Aerodynamics: 98% of all autos in the US never venture more than 25 miles from their home. Most do 55MPH or less. Maybe 2 weeks out of the year the auto is taken on vacation. Areo plays a very insignificant roll in these cars millage.
If that's the case then EVs would be perfect for most people. I was under the impression based on car buying choices that most people drive 100 miles each way to work while towing 6000 pounds, or climb up mountains every weekend. Or at least that's what these idiotic car commercials lead me to believe.
I test drove a few of the battery/hybred cars. You can have them. I don't enjoy driving a car where my shoulders rub the passengers shoulder and my knees rub the steering wheel. In the winter I ware boots, and it is unsafe to press the gas and brake at the same time with one foot. I have also gotten my right foot caught under the brake pedal in one of the hybreds. My head rubbed the roof in another. Maybe you like kiddie cars, but I don't
First off, you couldn't have driven a straight electric because none are made. GM stupidly decided not to continue development of the EV1 in the 1990s or there might be plenty of good electrics now. Second, I'm not a fan of hybirds. They still have a gas motor, they still smell, they're still noisy, and to top it all off they're even more complex than an already hideously complex gas car. Third, an electric or any other "environmentally friendly" vehicle doesn't have to be a matchbox. You can have electric trucks, too. In fact, if we go straight electric then the size/weight issue becomes less important. You can use regenerative braking. You can get your electric power from many non-fossil fuel sources such as nuclear, solar, hydroelectric. You're perpetuating myths here. Besides that, ever consider that maybe these econoboxes are purposely made flawed? The automakers make a smaller profit margin on them. They only make them because they have to to meet CAFE standards while still selling the higher profit gas guzzlers. They don't *want to* sell a lot of them, so they purposely make them unattractive.
BTW, I personally feel cramped even in a large SUV which is why I prefer public transit. That's yet another reason why I fail to see why cars became so popular. Even the largest are still claustrophobic. You can't even stand up, walk around, or use the bathroom as you can on a long-distance train.
I could pobbably outrun one of these ecco-cars going up any decent hill. A family members hybred with 4 adults in it maintains a speed of 27MPH going up a quarter mile, 12% grade near my house.
Let's see. If we assume the car plus passengers weigh in at 3000 pounds then you need about 26 HP plus aero/tire losses (about 3 or 4 HP) to maintain 27 mph up a 12% grade. So that means the car in your example is only developing 30 HP???? I find that hard to believe. Maybe something is wrong. Even a bus can manage better than 27 mph on a 12% grade.
75 years ago the majority of the population live in cities.

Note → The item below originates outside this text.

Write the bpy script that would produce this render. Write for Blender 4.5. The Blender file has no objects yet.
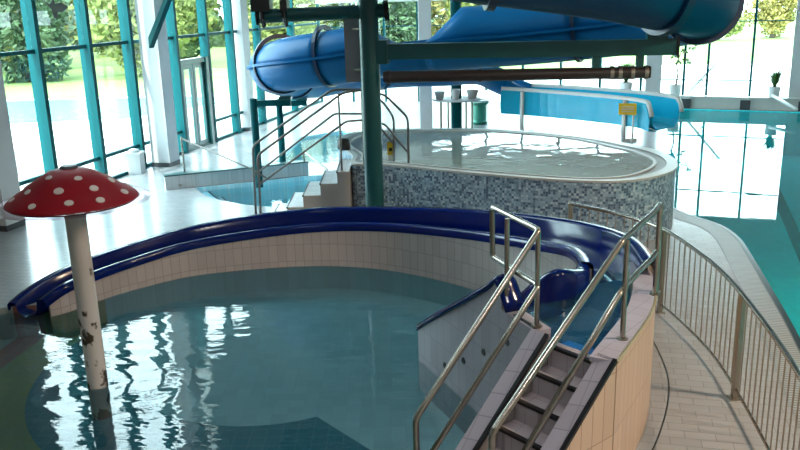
import bpy, bmesh, math, random
from mathutils import Vector, Matrix
from mathutils.geometry import tessellate_polygon
random.seed(4)
PI = math.pi
C = bpy.context.scene.collection
scn = bpy.context.scene

# ------------------------------------------------------------------ camera, sky, sun, fill lights, exposure
cam_d = bpy.data.cameras.new('camera'); cam_d.sensor_width = 36.0; cam_d.lens = 36.8; cam_d.clip_end = 600
cam = bpy.data.objects.new('camera', cam_d); C.objects.link(cam)
_up = Vector((-80, 2975, 818)).normalized()
_fw = Vector((0, 0, -1)); _Y = (_fw - _up * _fw.dot(_up)).normalized(); _X = _Y.cross(_up)
cam.matrix_world = Matrix(((_X.x, _X.y, _X.z, 0), (_Y.x, _Y.y, _Y.z, 0), (_up.x, _up.y, _up.z, 3.6), (0, 0, 0, 1)))
scn.camera = cam

world = bpy.data.worlds.new('sky'); scn.world = world; world.use_nodes = True
wn = world.node_tree; bg = wn.nodes['Background']
bg.inputs['Color'].default_value = (0.74, 0.93, 1.0, 1); bg.inputs['Strength'].default_value = 8.5

def light(name, kind, loc, rot, energy, color, **kw):
    d = bpy.data.lights.new(name, kind); d.energy = energy; d.color = color
    for k, v in kw.items(): setattr(d, k, v)
    o = bpy.data.objects.new(name, d); C.objects.link(o); o.location = loc; o.rotation_euler = rot
    return o
light('sun', 'SUN', (0, -20, 40), (math.radians(48), 0, math.radians(-28)), 6.0, (1.0, 0.93, 0.80), angle=0.02)
# unseen fill lights added high up; the warm one matches light from the right
FILL_LIGHTS = [(-3.5, 4.0, 12, (0.90, 0.97, 1.0)), (0.5, 9.0, 12, (0.90, 0.97, 1.0)), (8.5, 4.5, 240, (1.0, 0.74, 0.50)), (2.5, 1.0, 40, (1.0, 0.92, 0.88))]
for (lx, ly, le, lc) in FILL_LIGHTS:
    light('fill_light', 'AREA', (lx, ly, 7.38), (0, 0, 0), le * 3.0, lc, size=1.0)

scn.view_settings.view_transform = 'Standard'; scn.view_settings.look = 'None'
scn.view_settings.gamma = 1.0; scn.view_settings.use_curve_mapping = False
scn.view_settings.exposure = 0.62
try:
    scn.cycles.use_denoising = True; scn.cycles.max_bounces = 10; scn.cycles.transparent_max_bounces = 24
    scn.cycles.sample_clamp_indirect = 8.0; scn.cycles.diffuse_bounces = 5
except Exception: pass

# ------------------------------------------------------------------ materials
def nt(name):
    m = bpy.data.materials.new(name); m.use_nodes = True
    n = m.node_tree; return m, n, n.nodes['Principled BSDF']
def setp(b, col=None, rough=None, metal=None, coat=None, spec=None):
    if col is not None: b.inputs['Base Color'].default_value = (*col, 1)
    if rough is not None: b.inputs['Roughness'].default_value = rough
    if metal is not None: b.inputs['Metallic'].default_value = metal
    if coat is not None: b.inputs['Coat Weight'].default_value = coat
    if spec is not None: b.inputs['Specular IOR Level'].default_value = spec
def N(t, kind, **kw):
    n = t.nodes.new(kind)
    for k, v in kw.items(): setattr(n, k, v)
    return n
def math_node(t, op, a, b=None):
    n = N(t, 'ShaderNodeMath', operation=op)
    for i, v in enumerate((a, b)):
        if v is None: continue
        if isinstance(v, (int, float)): n.inputs[i].default_value = v
        else: t.links.new(v, n.inputs[i])
    return n.outputs[0]
def mixc(t, fac, a, b):
    n = N(t, 'ShaderNodeMix', data_type='RGBA')
    for sock, v in ((n.inputs[0], fac), (n.inputs[6], a), (n.inputs[7], b)):
        if isinstance(v, tuple): sock.default_value = (*v, 1) if len(v) == 3 else v
        elif isinstance(v, (int, float)): sock.default_value = v
        else: t.links.new(v, sock)
    return n.outputs[2]
def paint(name, col, rough=0.4, metal=0.0, coat=0.0, var=0.08, scale=6.0, spec=None):
    if metal == 0: col = tuple(c * 0.76 for c in col)
    m, t, b = nt(name); setp(b, col, rough, metal, coat, spec)
    nz = N(t, 'ShaderNodeTexNoise'); nz.inputs['Scale'].default_value = scale; nz.inputs['Detail'].default_value = 4
    tc = N(t, 'ShaderNodeTexCoord'); t.links.new(tc.outputs['Object'], nz.inputs['Vector'])
    lo = tuple(c * (1 - var) for c in col); hi = tuple(min(1, c * (1 + var)) for c in col)
    t.links.new(mixc(t, nz.outputs['Fac'], lo, hi), b.inputs['Base Color'])
    return m
def grout(t, vec, sx, sy, w, offset=False):
    """1 on the joints of a grid of sx by sy tiles"""
    sep = N(t, 'ShaderNodeSeparateXYZ'); t.links.new(vec, sep.inputs[0])
    v = math_node(t, 'DIVIDE', sep.outputs[1], sy)
    u = math_node(t, 'DIVIDE', sep.outputs[0], sx)
    if offset:
        row = math_node(t, 'FLOOR', v); u = math_node(t, 'ADD', u, math_node(t, 'MULTIPLY', row, 0.5))
    ju = math_node(t, 'LESS_THAN', math_node(t, 'FRACT', u), w / sx)
    jv = math_node(t, 'LESS_THAN', math_node(t, 'FRACT', v), w / sy)
    cell = N(t, 'ShaderNodeCombineXYZ')
    t.links.new(math_node(t, 'FLOOR', u), cell.inputs[0]); t.links.new(math_node(t, 'FLOOR', v), cell.inputs[1])
    return math_node(t, 'MAXIMUM', ju, jv), cell.outputs[0]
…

Now they are rural. I live 18 miles from where I work and would gladly use mass transit if it was available, and dependable.
Actually, more people are in/near cities now than at any time in the past, and the population density will only increase as suburbs are abandoned for various reasons (the cost of transport, the time spent driving everywhere). Mass transit can serve a lot more people than it does if only we would invest more money in it. It seems politicians nowadays love to put new mass transit projects in places where they know they won't do well. They then use the expensive failures to point out how mass transit is dead, nobody wants it anymore, etc. Instead try maybe putting the same money into another subway line in NYC or Chicago or Boston, or perhaps a new commuter rail line in any one of thousands of suburbs. If it's fast, safe, convenient it will get people out of their cars.
A couple of points to remember: The hybreds run their gas motor all winter long to produce hot water for cabin heat. Gas millage goes down the tube.
100% electric cars have little or no heat and what they do have sucks power from the batteries. Even less range.
The heating/cooling loads for an electric vehicle add only about 10% to the power drain. This is a well-documented
fact in EV circles. Think about this logically. To heat or cool a small room in a house, it only takes a kilowatt or less. A car is less well insulated, but also smaller. It takes roughly the same amount of power. The power for traction at even 50 mph is already at least 6 or 7 kW, or about ten times the heating/cooling load. So heating/cooling decreases your range by <10%. Big deal.